WHAT IS ASKED
Nothing but the lines from the one containing "The Blender Python" down to the one containing "M_STR_ARM = m_stripe('striped_cloth_arm', 'x', lambda", both included, should be echoed, and each exactly as it stands.

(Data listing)
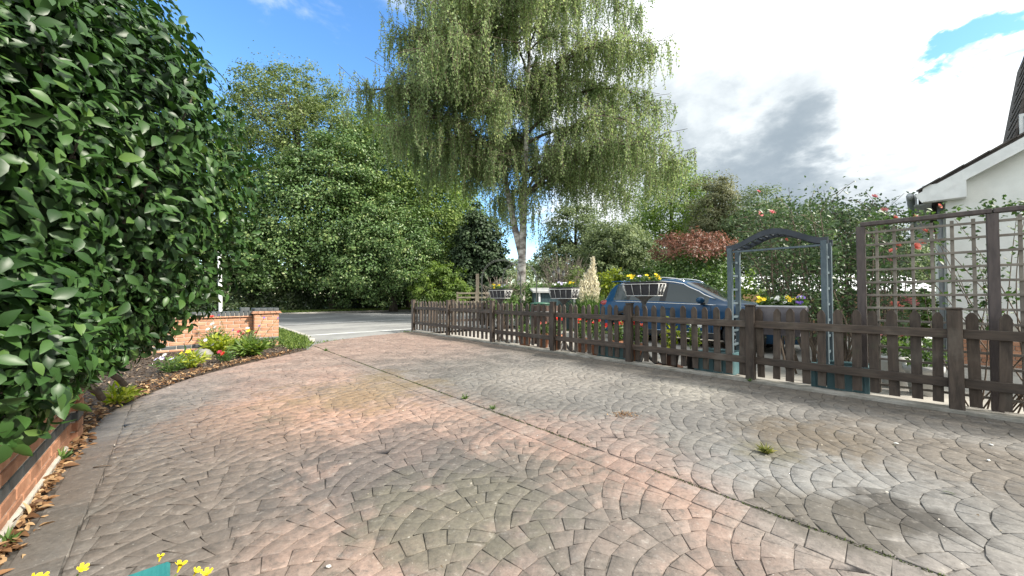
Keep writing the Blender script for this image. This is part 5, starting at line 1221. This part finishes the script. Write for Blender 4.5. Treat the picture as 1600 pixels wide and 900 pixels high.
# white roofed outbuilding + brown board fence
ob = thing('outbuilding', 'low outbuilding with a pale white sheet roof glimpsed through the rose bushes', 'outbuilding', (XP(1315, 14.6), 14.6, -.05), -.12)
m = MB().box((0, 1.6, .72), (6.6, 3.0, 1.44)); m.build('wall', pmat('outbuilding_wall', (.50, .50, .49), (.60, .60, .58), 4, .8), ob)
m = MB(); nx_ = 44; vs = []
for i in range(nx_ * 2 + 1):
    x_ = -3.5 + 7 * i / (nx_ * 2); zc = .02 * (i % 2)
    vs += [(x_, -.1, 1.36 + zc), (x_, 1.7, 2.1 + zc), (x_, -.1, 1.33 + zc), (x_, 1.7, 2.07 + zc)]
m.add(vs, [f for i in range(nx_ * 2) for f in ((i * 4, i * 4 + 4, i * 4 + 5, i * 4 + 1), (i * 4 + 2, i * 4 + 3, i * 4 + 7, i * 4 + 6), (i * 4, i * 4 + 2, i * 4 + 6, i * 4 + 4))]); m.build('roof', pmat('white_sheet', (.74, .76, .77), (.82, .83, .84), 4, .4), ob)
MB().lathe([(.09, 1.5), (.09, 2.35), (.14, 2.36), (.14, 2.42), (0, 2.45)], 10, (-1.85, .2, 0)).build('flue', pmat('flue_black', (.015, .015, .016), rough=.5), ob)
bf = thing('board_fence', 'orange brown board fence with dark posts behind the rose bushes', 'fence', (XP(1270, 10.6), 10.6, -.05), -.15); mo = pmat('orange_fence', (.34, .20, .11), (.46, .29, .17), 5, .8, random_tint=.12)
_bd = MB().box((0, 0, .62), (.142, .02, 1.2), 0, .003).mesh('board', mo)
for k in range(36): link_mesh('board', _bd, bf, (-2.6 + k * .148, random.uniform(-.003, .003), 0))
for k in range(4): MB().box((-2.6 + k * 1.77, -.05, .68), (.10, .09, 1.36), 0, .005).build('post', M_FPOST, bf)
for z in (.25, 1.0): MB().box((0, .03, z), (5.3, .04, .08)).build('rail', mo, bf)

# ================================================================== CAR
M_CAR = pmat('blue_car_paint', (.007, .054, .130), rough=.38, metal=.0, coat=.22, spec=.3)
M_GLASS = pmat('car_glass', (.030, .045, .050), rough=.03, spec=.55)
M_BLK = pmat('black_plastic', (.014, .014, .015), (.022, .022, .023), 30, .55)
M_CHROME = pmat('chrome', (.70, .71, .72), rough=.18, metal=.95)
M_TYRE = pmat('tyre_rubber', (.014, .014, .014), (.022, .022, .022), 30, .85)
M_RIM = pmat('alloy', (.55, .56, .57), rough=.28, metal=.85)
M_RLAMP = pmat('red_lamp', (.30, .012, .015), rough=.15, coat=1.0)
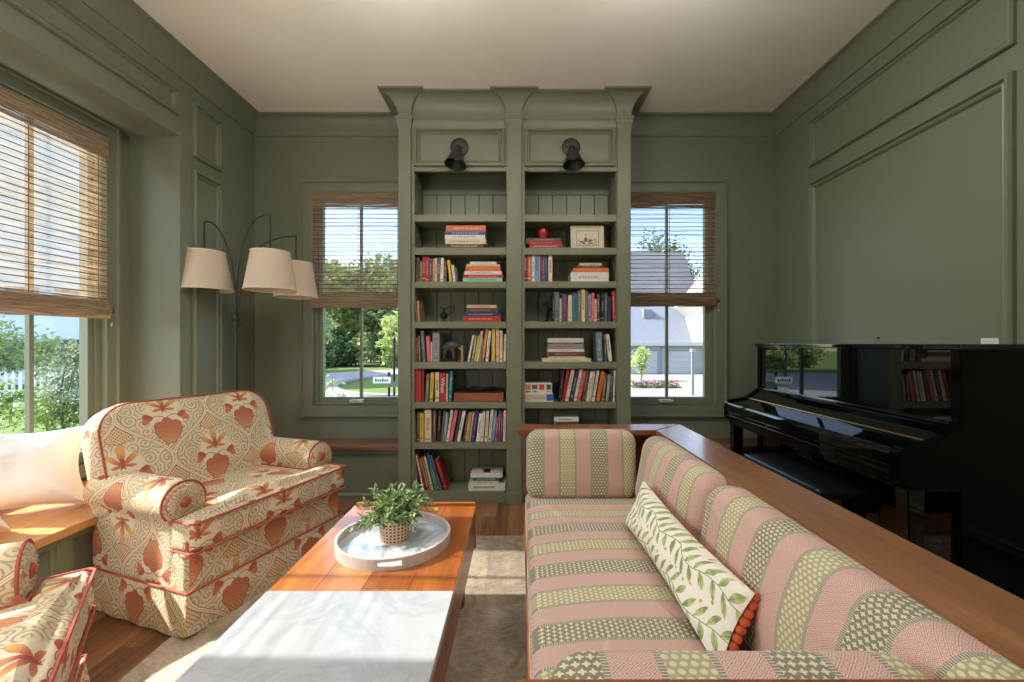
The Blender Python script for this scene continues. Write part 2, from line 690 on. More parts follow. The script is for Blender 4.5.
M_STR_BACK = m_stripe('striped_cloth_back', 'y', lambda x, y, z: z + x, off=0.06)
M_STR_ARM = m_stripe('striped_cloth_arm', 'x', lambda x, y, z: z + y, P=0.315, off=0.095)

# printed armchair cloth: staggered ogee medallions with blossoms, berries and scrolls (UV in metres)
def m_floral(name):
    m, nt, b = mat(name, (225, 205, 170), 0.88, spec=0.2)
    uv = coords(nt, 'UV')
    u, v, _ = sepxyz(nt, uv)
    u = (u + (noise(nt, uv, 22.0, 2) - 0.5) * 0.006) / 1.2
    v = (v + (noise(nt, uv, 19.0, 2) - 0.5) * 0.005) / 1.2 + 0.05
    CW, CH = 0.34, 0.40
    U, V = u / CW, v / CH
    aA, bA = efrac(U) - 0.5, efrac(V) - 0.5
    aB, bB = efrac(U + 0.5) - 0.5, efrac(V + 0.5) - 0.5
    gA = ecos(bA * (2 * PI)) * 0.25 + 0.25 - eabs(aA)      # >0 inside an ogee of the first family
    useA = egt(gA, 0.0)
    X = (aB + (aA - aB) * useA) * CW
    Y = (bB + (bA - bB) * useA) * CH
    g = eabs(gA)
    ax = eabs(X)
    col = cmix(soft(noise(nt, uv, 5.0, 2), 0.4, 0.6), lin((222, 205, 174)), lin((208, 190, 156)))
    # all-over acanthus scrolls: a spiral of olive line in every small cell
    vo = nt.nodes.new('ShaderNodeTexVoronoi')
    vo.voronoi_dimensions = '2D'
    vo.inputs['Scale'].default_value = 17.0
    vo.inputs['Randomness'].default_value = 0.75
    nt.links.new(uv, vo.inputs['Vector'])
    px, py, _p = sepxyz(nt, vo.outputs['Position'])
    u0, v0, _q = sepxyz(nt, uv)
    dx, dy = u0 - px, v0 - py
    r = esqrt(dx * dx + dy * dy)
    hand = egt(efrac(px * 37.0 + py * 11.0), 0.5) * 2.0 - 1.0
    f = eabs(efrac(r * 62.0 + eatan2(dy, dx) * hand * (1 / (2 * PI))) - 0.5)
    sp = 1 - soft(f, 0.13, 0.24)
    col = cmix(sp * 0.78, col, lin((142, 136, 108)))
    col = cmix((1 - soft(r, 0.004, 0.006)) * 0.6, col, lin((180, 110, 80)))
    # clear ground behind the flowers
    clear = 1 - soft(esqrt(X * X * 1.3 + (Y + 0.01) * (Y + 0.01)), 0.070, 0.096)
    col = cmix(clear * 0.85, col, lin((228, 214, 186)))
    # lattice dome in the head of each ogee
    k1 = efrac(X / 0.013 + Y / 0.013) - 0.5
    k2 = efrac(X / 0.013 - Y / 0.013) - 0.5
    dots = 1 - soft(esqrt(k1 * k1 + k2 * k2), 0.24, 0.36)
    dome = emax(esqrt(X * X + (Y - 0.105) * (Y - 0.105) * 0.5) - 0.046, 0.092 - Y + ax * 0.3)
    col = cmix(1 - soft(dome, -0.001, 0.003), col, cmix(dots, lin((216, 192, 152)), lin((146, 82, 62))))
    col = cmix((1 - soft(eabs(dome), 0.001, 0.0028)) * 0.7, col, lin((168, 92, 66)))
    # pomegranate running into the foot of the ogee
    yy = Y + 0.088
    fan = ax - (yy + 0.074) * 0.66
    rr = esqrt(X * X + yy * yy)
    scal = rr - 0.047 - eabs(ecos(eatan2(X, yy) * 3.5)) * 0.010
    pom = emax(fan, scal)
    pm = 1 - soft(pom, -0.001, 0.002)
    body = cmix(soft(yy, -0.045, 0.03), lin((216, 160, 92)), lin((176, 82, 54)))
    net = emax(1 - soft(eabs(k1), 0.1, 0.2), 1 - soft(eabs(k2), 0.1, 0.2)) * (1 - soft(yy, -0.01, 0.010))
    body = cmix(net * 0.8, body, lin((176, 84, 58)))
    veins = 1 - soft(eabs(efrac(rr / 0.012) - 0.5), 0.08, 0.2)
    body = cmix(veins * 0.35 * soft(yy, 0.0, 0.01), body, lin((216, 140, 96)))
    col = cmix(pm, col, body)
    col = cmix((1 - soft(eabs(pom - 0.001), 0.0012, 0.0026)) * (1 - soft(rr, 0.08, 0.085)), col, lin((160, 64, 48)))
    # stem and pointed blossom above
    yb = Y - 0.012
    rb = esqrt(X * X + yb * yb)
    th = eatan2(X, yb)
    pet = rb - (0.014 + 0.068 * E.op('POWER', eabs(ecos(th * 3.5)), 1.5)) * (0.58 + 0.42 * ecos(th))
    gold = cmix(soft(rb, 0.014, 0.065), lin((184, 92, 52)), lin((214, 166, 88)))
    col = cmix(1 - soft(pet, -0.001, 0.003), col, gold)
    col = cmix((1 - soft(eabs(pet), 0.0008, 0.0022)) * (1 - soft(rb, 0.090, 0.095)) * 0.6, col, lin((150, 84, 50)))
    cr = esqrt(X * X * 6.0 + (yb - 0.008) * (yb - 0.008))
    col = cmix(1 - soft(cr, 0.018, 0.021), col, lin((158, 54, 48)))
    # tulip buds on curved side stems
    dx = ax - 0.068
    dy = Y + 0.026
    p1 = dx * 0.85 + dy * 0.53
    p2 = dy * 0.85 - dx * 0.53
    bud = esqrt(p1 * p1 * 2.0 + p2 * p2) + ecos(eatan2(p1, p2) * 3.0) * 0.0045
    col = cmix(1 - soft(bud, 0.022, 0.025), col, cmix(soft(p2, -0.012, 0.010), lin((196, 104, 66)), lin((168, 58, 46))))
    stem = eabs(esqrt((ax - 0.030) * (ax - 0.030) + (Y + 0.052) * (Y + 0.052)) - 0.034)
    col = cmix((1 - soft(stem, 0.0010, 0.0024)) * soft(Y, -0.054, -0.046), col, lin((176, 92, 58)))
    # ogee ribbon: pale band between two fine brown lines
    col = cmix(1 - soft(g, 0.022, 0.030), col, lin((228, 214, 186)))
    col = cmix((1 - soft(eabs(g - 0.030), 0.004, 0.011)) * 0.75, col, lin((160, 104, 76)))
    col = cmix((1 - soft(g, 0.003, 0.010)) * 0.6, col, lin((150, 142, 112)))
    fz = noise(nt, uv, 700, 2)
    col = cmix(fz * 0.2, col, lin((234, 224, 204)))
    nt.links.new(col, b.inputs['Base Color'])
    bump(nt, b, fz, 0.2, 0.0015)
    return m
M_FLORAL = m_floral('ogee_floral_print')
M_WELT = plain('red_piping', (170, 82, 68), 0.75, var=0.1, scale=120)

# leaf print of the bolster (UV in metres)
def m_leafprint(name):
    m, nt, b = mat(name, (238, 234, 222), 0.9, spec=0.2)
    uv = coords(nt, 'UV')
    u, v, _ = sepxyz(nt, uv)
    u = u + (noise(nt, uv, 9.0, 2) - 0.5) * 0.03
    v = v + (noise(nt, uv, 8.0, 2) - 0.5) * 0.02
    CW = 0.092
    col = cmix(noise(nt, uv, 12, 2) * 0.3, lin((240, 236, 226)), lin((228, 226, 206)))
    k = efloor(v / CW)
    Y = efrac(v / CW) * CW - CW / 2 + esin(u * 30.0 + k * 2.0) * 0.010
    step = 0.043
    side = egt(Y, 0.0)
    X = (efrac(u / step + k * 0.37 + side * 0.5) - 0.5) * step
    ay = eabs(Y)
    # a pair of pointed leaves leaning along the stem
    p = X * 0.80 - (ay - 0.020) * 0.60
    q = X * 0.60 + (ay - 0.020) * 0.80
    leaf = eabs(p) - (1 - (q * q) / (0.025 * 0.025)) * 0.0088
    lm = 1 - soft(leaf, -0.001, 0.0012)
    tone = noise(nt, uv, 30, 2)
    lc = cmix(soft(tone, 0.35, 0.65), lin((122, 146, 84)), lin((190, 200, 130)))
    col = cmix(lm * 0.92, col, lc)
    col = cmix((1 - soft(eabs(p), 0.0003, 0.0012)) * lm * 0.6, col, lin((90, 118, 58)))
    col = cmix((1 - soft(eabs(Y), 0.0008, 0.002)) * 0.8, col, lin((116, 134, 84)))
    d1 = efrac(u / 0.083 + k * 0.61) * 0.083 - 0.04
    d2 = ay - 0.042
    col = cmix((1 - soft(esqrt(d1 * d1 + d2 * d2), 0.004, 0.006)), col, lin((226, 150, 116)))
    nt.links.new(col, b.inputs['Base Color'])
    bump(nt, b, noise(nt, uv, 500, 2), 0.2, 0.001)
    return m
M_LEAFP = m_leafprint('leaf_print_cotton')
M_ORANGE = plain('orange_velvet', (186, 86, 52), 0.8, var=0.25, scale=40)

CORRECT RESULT
The Blender Python script for this scene continues. Write part 2, from line 690 on. More parts follow. The script is for Blender 4.5.
M_STR_BACK = m_stripe('striped_cloth_back', 'y', lambda x, y, z: z + x, off=0.06)
M_STR_ARM = m_stripe('striped_cloth_arm', 'x', lambda x, y, z: z + y, P=0.315, off=0.095)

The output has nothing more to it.